**STATED GOAL**
What do the lines from the top of the data through the line with "RND = random.Random(7)" say? Quote them exactly and include both ends.

**DATA PROVIDED**
━━━━━━━━━━━━━━━━━━━━━━━━━━━━━━

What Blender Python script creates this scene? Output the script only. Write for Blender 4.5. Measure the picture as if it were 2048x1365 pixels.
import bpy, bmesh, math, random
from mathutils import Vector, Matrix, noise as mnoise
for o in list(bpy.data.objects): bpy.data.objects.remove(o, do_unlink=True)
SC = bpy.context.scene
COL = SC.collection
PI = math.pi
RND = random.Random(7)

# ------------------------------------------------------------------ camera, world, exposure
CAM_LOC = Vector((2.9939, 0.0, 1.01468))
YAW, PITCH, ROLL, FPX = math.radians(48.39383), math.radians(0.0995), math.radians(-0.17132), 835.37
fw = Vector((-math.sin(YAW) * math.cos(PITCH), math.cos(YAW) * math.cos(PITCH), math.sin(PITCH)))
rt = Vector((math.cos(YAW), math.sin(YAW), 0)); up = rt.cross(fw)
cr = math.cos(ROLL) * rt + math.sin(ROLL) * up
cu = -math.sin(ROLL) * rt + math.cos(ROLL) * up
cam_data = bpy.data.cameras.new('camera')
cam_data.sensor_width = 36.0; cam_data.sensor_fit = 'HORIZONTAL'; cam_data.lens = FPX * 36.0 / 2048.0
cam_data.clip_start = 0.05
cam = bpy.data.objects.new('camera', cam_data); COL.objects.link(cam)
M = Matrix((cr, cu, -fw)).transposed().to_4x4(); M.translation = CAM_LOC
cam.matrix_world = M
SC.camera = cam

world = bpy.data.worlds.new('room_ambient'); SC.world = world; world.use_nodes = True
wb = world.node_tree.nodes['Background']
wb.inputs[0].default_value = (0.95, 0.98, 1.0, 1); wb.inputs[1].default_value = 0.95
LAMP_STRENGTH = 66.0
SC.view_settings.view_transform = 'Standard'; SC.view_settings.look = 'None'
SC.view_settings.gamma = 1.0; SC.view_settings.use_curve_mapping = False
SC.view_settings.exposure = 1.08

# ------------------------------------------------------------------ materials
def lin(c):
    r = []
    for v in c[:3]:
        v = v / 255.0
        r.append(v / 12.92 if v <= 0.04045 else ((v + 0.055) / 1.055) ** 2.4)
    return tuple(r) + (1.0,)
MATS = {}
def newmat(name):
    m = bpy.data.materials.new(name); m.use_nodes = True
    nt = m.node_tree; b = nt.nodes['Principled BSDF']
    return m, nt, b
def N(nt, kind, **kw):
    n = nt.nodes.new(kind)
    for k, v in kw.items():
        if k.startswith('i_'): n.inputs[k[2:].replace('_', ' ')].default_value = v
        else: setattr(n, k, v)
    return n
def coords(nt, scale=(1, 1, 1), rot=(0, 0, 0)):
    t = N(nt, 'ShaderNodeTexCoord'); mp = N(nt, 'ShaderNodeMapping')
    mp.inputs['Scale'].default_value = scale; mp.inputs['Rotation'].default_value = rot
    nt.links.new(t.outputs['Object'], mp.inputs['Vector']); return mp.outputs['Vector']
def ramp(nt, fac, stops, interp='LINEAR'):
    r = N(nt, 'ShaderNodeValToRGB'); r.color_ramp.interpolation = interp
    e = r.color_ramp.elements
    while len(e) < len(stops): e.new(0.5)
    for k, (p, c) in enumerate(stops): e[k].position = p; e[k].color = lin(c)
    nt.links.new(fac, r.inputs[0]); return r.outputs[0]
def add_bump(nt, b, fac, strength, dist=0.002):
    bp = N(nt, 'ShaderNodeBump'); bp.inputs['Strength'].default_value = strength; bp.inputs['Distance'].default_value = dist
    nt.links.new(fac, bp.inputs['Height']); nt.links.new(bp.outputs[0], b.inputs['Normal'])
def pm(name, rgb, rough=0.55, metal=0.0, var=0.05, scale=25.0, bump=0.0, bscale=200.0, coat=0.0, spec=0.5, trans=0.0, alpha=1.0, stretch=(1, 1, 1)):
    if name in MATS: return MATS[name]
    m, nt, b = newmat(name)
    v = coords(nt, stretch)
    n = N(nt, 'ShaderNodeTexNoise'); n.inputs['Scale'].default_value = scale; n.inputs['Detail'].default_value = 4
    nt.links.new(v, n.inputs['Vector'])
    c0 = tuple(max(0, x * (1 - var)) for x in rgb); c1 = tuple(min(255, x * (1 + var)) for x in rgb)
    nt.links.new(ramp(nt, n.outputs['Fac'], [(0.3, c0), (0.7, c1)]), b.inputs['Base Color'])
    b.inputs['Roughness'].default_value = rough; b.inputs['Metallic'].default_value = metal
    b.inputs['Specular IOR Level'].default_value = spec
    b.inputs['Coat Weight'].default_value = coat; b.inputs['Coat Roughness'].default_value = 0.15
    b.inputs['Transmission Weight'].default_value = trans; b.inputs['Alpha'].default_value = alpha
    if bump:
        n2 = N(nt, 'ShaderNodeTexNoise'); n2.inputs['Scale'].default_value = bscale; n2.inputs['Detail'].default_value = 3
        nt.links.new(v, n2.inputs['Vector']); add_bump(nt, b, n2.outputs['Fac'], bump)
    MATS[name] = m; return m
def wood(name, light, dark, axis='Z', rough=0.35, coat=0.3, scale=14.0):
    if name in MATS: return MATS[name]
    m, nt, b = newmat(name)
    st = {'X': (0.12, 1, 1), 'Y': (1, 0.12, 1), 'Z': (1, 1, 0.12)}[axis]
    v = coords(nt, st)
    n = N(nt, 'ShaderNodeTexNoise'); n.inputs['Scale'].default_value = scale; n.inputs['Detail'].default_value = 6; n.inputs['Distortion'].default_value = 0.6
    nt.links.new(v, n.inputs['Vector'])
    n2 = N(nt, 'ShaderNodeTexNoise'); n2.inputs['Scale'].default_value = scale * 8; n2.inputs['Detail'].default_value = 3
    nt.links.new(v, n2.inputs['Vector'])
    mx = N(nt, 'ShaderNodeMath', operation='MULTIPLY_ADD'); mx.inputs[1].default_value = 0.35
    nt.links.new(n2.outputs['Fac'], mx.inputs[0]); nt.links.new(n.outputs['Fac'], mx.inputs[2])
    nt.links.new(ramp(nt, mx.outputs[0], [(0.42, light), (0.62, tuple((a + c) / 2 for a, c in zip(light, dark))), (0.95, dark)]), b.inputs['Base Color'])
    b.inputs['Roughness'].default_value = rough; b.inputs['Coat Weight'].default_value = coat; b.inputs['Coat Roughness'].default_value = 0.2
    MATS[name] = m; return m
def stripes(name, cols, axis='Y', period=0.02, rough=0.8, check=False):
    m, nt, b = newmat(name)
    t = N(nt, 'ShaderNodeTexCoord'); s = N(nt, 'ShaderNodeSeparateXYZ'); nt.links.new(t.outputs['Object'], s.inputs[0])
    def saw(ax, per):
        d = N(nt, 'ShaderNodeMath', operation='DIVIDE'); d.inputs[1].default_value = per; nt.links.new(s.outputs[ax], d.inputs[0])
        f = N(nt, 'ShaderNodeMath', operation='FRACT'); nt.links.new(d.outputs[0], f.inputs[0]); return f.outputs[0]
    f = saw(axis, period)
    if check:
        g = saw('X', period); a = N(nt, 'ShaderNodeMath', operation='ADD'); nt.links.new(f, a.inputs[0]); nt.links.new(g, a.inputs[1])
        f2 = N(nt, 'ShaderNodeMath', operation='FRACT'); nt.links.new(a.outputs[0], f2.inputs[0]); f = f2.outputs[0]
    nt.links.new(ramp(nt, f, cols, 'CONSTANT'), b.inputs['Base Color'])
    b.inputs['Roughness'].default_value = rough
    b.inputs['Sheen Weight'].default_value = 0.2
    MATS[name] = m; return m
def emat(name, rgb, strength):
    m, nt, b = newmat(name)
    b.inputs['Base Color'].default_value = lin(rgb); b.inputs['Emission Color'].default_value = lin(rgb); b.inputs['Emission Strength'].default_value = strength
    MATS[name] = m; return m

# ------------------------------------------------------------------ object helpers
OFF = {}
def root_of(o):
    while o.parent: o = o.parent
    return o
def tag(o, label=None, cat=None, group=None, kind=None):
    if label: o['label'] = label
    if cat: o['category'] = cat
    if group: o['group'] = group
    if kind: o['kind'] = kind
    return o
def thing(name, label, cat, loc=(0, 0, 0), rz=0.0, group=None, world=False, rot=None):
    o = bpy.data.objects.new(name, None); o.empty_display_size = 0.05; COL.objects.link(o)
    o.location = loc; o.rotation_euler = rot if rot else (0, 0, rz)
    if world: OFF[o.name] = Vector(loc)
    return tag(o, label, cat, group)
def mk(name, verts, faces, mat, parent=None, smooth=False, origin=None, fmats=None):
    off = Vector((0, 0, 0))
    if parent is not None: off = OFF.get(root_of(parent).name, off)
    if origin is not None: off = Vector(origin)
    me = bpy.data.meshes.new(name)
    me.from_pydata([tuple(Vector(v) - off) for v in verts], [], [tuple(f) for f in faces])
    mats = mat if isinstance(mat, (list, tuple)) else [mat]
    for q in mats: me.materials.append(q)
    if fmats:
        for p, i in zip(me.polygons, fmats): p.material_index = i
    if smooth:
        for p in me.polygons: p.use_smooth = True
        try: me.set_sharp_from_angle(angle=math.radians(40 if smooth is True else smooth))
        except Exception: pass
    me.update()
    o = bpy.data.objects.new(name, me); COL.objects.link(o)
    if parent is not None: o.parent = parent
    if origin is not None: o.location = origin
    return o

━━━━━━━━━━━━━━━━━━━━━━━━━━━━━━

**COMPLETE ANSWER**
What Blender Python script creates this scene? Output the script only. Write for Blender 4.5. Measure the picture as if it were 2048x1365 pixels.
import bpy, bmesh, math, random
from mathutils import Vector, Matrix, noise as mnoise
for o in list(bpy.data.objects): bpy.data.objects.remove(o, do_unlink=True)
SC = bpy.context.scene
COL = SC.collection
PI = math.pi
RND = random.Random(7)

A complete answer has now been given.